Angolan foes cross the divide to trade food: Mutual need has prompted a practical response from the troops, Karl Maier writes in Cuito

WHEN THE 18-month rebel siege of Cuito takes a break, as it inevitably does, it is time for troops loyal to Jonas Savimbi's Unita movement to begin fraternising with their sworn enemies: the government troops holding half of the central highland city.

At military checkpoints around the city troops of President Jose Eduardo dos Santos's Popular Movement for the Liberation of Angola (MPLA) government and rebel soldiers engage in cheerful banter and sometimes even play cards, gambling salt for firewood.

At sunset they return to their positions in bombed-out buildings along the main avenue, which divides the city and serves as the front line in Angola's civil war, and await their commanders' orders to resume the fight.

So regular has trade between the erstwhile enemies become that units of Mr Savimbi's National Union for the Total Independence of Angola (Unita) have set up makeshift breweries to produce cachipembe, a potent maize-based liquor for sale to the government- held section of town. Sometimes the drink is exchanged for salt and clothes, as is firewood, fruit, and vegetables brought in from the rebel-controlled countryside.

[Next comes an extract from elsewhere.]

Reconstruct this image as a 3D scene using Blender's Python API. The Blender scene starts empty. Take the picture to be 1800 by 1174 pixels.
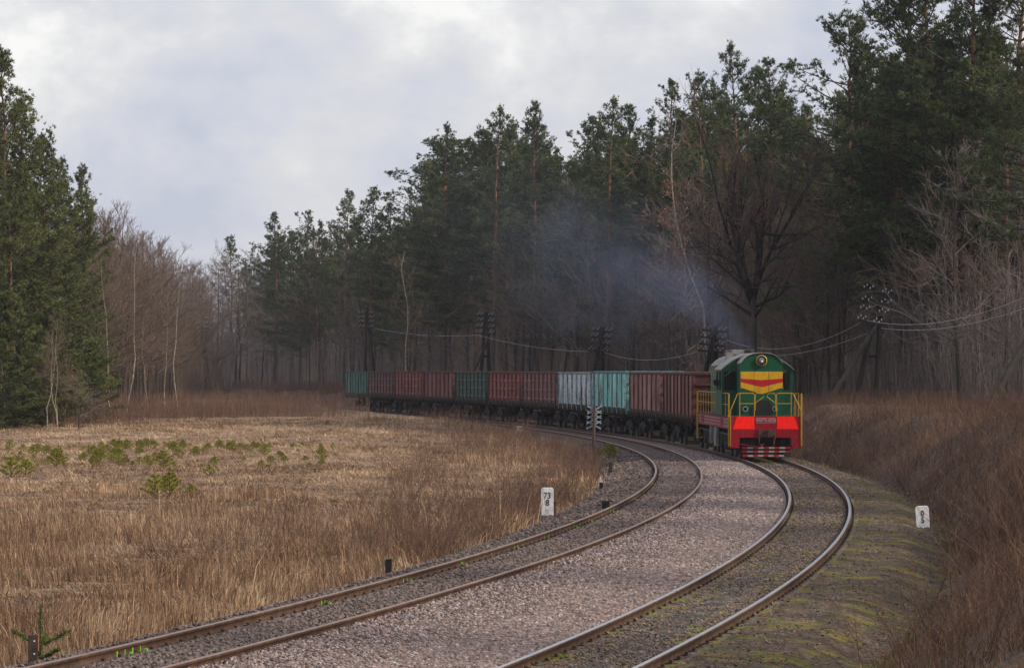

Unita territory is the source of much of the goods, such as firewood and potatoes, sold in the markets set up in the remnants of buildings shattered by Unita mortar shells in the government-controlled half of the city. Other items sold, such as maize flour and soap, come courtesy of aid shipments from the United Nations, while still others, like salt and sugar, are delivered by parachute from government cargo drops.

'Once in a while the government decrees a ban on trade with Unita, or Unita issues orders to stop selling to the city, and the business stops,' said Olegario Cardoso, 52, a Cuito businessman. 'But it soon resumes again because we need firewood and vegetables and they need salt and clothes.'

The trade across the battle lines is part of a symbiotic relationship that has developed between Unita and government troops since the siege of Cuito began several months after Mr Savimbi rejected his party's defeat in the September 1992 general elections and restarted Angola's civil war.

Since then at least 15,000 people have died in the fighting which has left the city in ruins. Intense shelling resumed on 26 May and continued this week with reports that hundreds more civilians had been killed or wounded.

The ironic ties that bind the two sides become evident at the government-held Cuito airport where cargo planes sent by the UN World Food Programme (WFP) are unloaded on to two lorries, one destined for the MPLA part of town and a second for a warehouse in the Unita zone.

The WFP hands over about 150 tons a week to each side, enough to give 50,000 people a minimum diet. But when there is fighting, as there has been this week,no flights can arrive.

The food aid has worked, with the incidence of starvation and malnutrition falling dramatically since aid agencies gained access to the city last October. Now several groups, such as Medecins Sans Frontieres and the WFP are helping people who once survived on grass and leaves.

There are about 30,000 civilians on the government side but virtually none on the Unita side of town. The rebel warehouse where the supplies are delivered is near a Unita logistics base south-west of the city. There is no way to monitor how that food is distributed. To obtain the aid, Unita and the MPLA must co-operate with each other. About one mile from the airport is the first Unita checkpoint, run by Captain Pepe, whose task is to ensure that the rebels get their fair share of the aid. A Unita driver boards one of the lorries to drive towards the rebel warehouse. The other makes its way past a government checkpoint and into town to a WFP warehouse.

At the Unita checkpoint there is a sign that reads 'Savimbi is our man'. The government checkpoint displays posters of President dos Santos with the slogan ' O futuro certo' - the certain future.